** Directions for this task **
From the entries below, reproduce exactly the line containing "1365 pixels high.", the line containing "obj('edge_thread', mesh_np('edge_thread', V, F, M_THREAD), flap)", and every line in between, with nothing added.

** Record extracts **
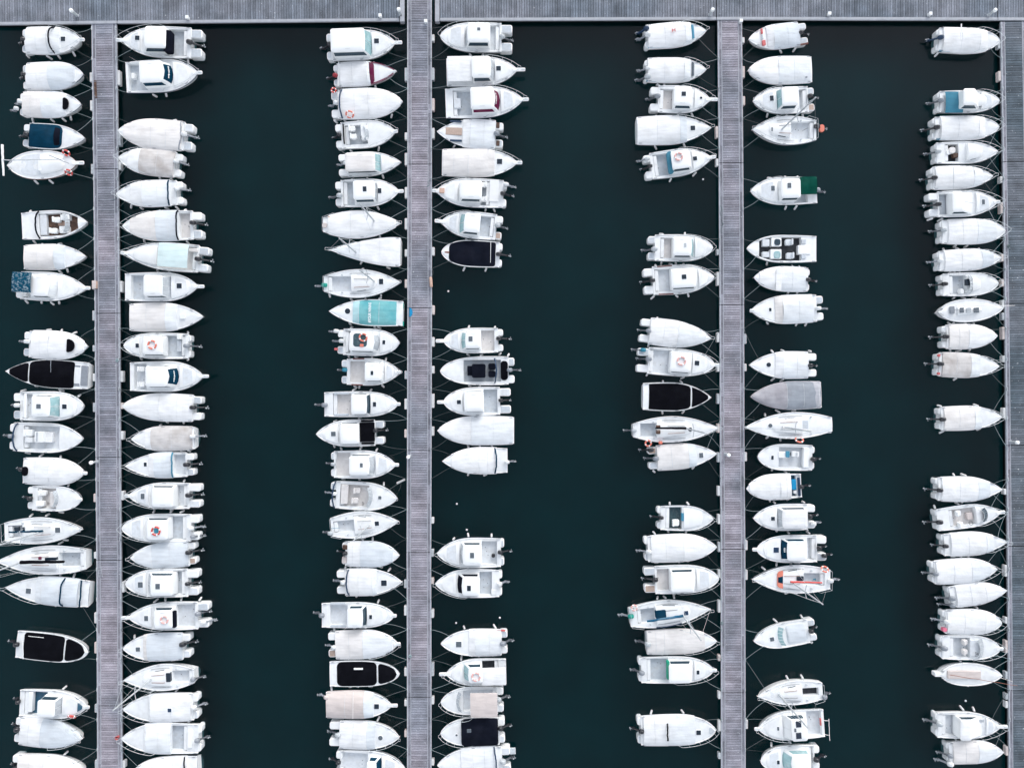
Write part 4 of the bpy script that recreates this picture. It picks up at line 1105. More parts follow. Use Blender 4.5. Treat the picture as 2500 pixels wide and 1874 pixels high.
boat('C', 'C1', (916, 1022), (196, 1042), 305, 'm', MB, "white fully covered boat with navy stern bar", ('cov', 290, 570, 885, 'cwhite', 'cwhite', .4), ('strap', 282, 'navypaint', {'z': 1.2}), ('ring', 385, 1148, 1.0, {'R': .33, 'flat': False, 'where': 'tied to side of'}), ('ring', 225, 905, .95, 'ringred', {'R': .2, 'where': 'at stern corner of'}), e=[(235, 1030, 'w')], fb=(220, 320, 460, 635, 795), rail=False)
boat('C', 'C1', (845, 1320), (238, 1358), 278, 'm', "open_boat", "open white boat with black cushions behind two white seats", ('box', 310, 1235, 332, 1435, .75, .95, 'cblack', 'bolster_cushion'), ('seat', 410, 1285, {'sz': .5}), ('seat', 425, 1365, {'sz': .5}), ('box', 490, 1250, 560, 1395, .4, 1.05, 'gel', 'helm_console'), ('screen', 545, 580, 150, 'glassgrey'), ('wheel', 500, 1380), e=[(268, 1350, 'k')], cp=(340, 560, 190), floor="floor", roll=868, fb=(380, 665), rail=True)
boat('C', 'C2', (900, 70), (268, 90), 250, 's', MB, "white boat with cream canopy and teal and brown windscreen panes", ('house', 345, 635, 702, 190, 'glassteal', {'zr': 1.45, 'roof': 'ccream', 'bulge': .03}), e=[(330, 75, 'w')], fb=(545, 710), rail=False)
boat('C', 'C2', (882, 360), (236, 378), 284, 'm', MB, "white cabin boat with twin black hatches and grey aft cockpit", ('house', 425, 635, 660, 190, 'glassgrey', {'zr': 1.7}), ('hatch', 535, 335, 38, 50, {'zr': 1.7}), ('hatch', 687, 358, 38, 50), e=[(265, 400, 'l')], cp=(320, 430, 235), floor="floor", roll=927, fb=(660,), ft=(400,), rail=False)
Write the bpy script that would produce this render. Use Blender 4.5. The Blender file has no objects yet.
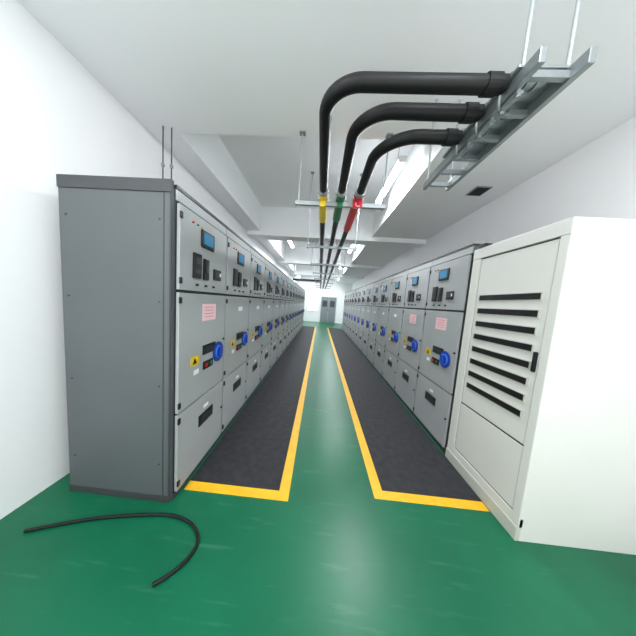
import bpy, bmesh, math, random
from mathutils import Vector, Matrix
random.seed(4)
S = bpy.context.scene
S.view_settings.view_transform = 'Standard'
S.view_settings.look = 'None'
S.view_settings.exposure = 0.03

def lin(c):
    return tuple(((x/255)/12.92 if x/255 <= .04045 else ((x/255+.055)/1.055)**2.4) for x in c)+(1,)

def mat(name, rgb, rough=.5, metal=0, noise=0, nscale=8, bump=0, bscale=200, emit=None, estr=0, coat=0, rvar=0, scuff=0, spec=.5):
    m = bpy.data.materials.new(name); m.use_nodes = True
    nt = m.node_tree; b = nt.nodes['Principled BSDF']
    c = lin(rgb)
    b.inputs['Base Color'].default_value = c
    b.inputs['Roughness'].default_value = rough
    b.inputs['Metallic'].default_value = metal
    b.inputs['Coat Weight'].default_value = coat
    b.inputs['Specular IOR Level'].default_value = spec
    tc = nt.nodes.new('ShaderNodeTexCoord')
    if noise or rvar:
        n = nt.nodes.new('ShaderNodeTexNoise'); n.inputs['Scale'].default_value = nscale
        n.inputs['Detail'].default_value = 6
        nt.links.new(tc.outputs['Object'], n.inputs['Vector'])
        if noise:
            r = nt.nodes.new('ShaderNodeValToRGB')
            r.color_ramp.elements[0].position = .3; r.color_ramp.elements[1].position = .7
            r.color_ramp.elements[0].color = tuple(max(0, x*(1-noise)) for x in c[:3])+(1,)
            r.color_ramp.elements[1].color = tuple(min(1, x*(1+noise)) for x in c[:3])+(1,)
            nt.links.new(n.outputs['Fac'], r.inputs['Fac'])
            out = r.outputs['Color']
            if scuff:
                mp = nt.nodes.new('ShaderNodeMapping'); mp.inputs['Rotation'].default_value = (0,0,.5)
                mp.inputs['Scale'].default_value = (1.2,9,1)
                nt.links.new(tc.outputs['Object'], mp.inputs['Vector'])
                n3 = nt.nodes.new('ShaderNodeTexNoise'); n3.inputs['Scale'].default_value = 2.2; n3.inputs['Detail'].default_value = 8
                nt.links.new(mp.outputs['Vector'], n3.inputs['Vector'])
                r3 = nt.nodes.new('ShaderNodeValToRGB'); r3.color_ramp.elements[0].position = .60; r3.color_ramp.elements[1].position = .74
                r3.color_ramp.elements[1].color = (scuff,scuff,scuff,1)
                nt.links.new(n3.outputs['Fac'], r3.inputs['Fac'])
                mx = nt.nodes.new('ShaderNodeMixRGB'); mx.inputs['Color2'].default_value = (.30,.50,.42,1)
                nt.links.new(r3.outputs['Color'], mx.inputs['Fac']); nt.links.new(out, mx.inputs['Color1'])
                out = mx.outputs['Color']
            nt.links.new(out, b.inputs['Base Color'])
        if rvar:
            mr = nt.nodes.new('ShaderNodeMapRange')
            mr.inputs['To Min'].default_value = max(0, rough-rvar); mr.inputs['To Max'].default_value = rough+rvar
            nt.links.new(n.outputs['Fac'], mr.inputs['Value'])
            nt.links.new(mr.outputs['Result'], b.inputs['Roughness'])
    if bump:
        n2 = nt.nodes.new('ShaderNodeTexNoise'); n2.inputs['Scale'].default_value = bscale
        nt.links.new(tc.outputs['Object'], n2.inputs['Vector'])
        bp = nt.nodes.new('ShaderNodeBump'); bp.inputs['Strength'].default_value = bump
        bp.inputs['Distance'].default_value = .01
        nt.links.new(n2.outputs['Fac'], bp.inputs['Height'])
        nt.links.new(bp.outputs['Normal'], b.inputs['Normal'])
    if emit:
        b.inputs['Emission Color'].default_value = lin(emit)
        b.inputs['Emission Strength'].default_value = estr
    return m

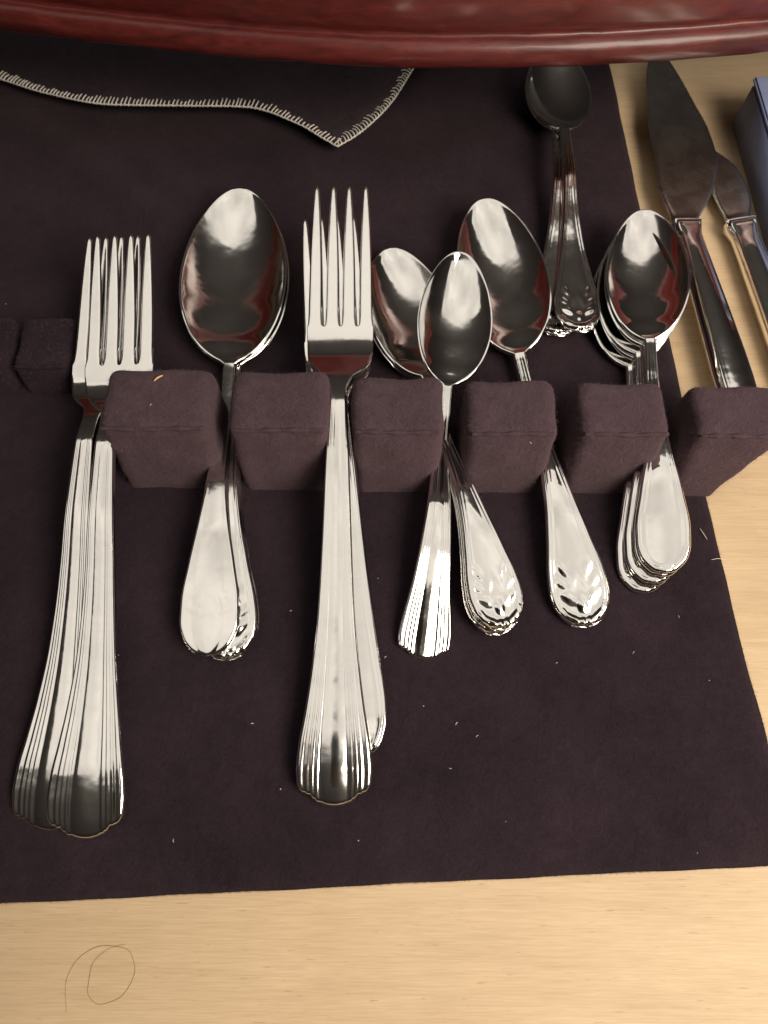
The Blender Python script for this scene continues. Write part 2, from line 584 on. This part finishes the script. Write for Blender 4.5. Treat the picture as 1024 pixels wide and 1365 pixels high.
# overlock: a coil round the edge and a binding thread along it
dense = resample(edge.tolist(), 3000)
tang = np.gradient(dense, axis=0)
tang /= np.linalg.norm(tang, axis=1, keepdims=True)
inward = np.stack([-tang[:, 1], tang[:, 0], np.zeros(len(tang))], 1)
arc = np.concatenate([[0], np.cumsum(np.linalg.norm(np.diff(dense, axis=0), axis=1))])
path = []
nloop = arc[-1] / 1.75
total = int(nloop * 16)
for k in range(total):
    t = k / (total - 1) * arc[-1]
    i = min(int(np.searchsorted(arc, t)), len(dense) - 1)
    ph = 2 * math.pi * t / 1.75 + 0.9 * math.sin(t * 0.31) + 0.5 * math.sin(t * 1.13)
    wv = 1.9 + 0.45 * math.sin(t * 0.11) + 0.25 * math.sin(t * 0.9) + 0.25 * math.sin(t * 2.7)
    off = inward[i] * (wv * (0.82 + math.cos(ph)) * 0.95)
    q = dense[i] + off + np.array([0, 0, 0.85 * math.sin(ph) + 0.1]) + tang[i] * 0.75 * math.sin(ph + 0.8)
    path.append(q * MM)
V, F = tube(path, 0.00030, sides=5)
obj('overlock_stitching', mesh_np('overlock_stitching', V, F, M_THREAD), flap)
V, F = tube([(dense[i] - inward[i] * 0.25 + np.array([0, 0, 0.2 + 0.12 * math.sin(i * 0.25)])) * MM for i in range(0, 3000, 5)], 0.00033, sides=6)
obj('edge_thread', mesh_np('edge_thread', V, F, M_THREAD), flap)

# ------------------------------------------------------------------ cutlery builder (mm, handle end at y=0, head toward +y)
def seg_dist(P, A, B):
    d = np.full(len(P), 1e9)
    for a, b in zip(A, B):
        ab = b - a
        L2 = (ab * ab).sum()
        if L2 < 1e-12:
            continue
        t = np.clip(((P - a) @ ab) / L2, 0, 1)
        q = a + t[:, None] * ab
        d = np.minimum(d, np.hypot(P[:, 0] - q[:, 0], P[:, 1] - q[:, 1]))
    return d

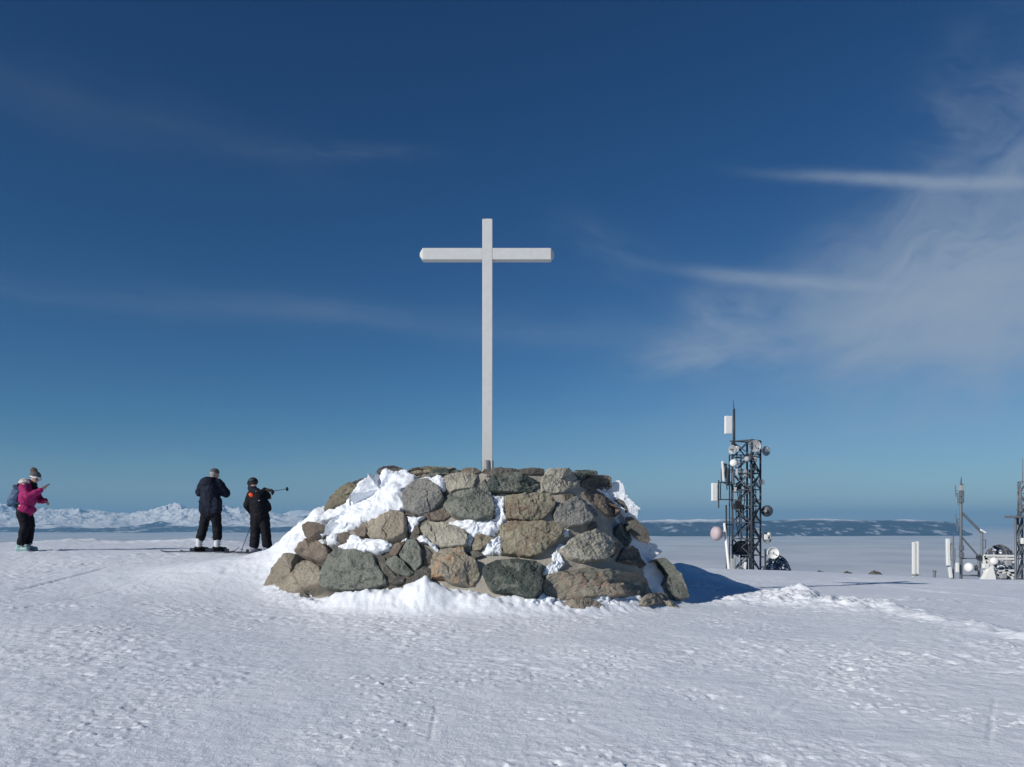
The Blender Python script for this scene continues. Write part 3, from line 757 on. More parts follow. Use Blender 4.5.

** Exercise answer **
The Blender Python script for this scene continues. Write part 2, from line 584 on. This part finishes the script. Write for Blender 4.5. Treat the picture as 1024 pixels wide and 1365 pixels high.
# overlock: a coil round the edge and a binding thread along it
dense = resample(edge.tolist(), 3000)
tang = np.gradient(dense, axis=0)
tang /= np.linalg.norm(tang, axis=1, keepdims=True)
inward = np.stack([-tang[:, 1], tang[:, 0], np.zeros(len(tang))], 1)
arc = np.concatenate([[0], np.cumsum(np.linalg.norm(np.diff(dense, axis=0), axis=1))])
path = []
nloop = arc[-1] / 1.75
total = int(nloop * 16)
for k in range(total):
    t = k / (total - 1) * arc[-1]
    i = min(int(np.searchsorted(arc, t)), len(dense) - 1)
    ph = 2 * math.pi * t / 1.75 + 0.9 * math.sin(t * 0.31) + 0.5 * math.sin(t * 1.13)
    wv = 1.9 + 0.45 * math.sin(t * 0.11) + 0.25 * math.sin(t * 0.9) + 0.25 * math.sin(t * 2.7)
    off = inward[i] * (wv * (0.82 + math.cos(ph)) * 0.95)
    q = dense[i] + off + np.array([0, 0, 0.85 * math.sin(ph) + 0.1]) + tang[i] * 0.75 * math.sin(ph + 0.8)
    path.append(q * MM)
V, F = tube(path, 0.00030, sides=5)
obj('overlock_stitching', mesh_np('overlock_stitching', V, F, M_THREAD), flap)
V, F = tube([(dense[i] - inward[i] * 0.25 + np.array([0, 0, 0.2 + 0.12 * math.sin(i * 0.25)])) * MM for i in range(0, 3000, 5)], 0.00033, sides=6)
obj('edge_thread', mesh_np('edge_thread', V, F, M_THREAD), flap)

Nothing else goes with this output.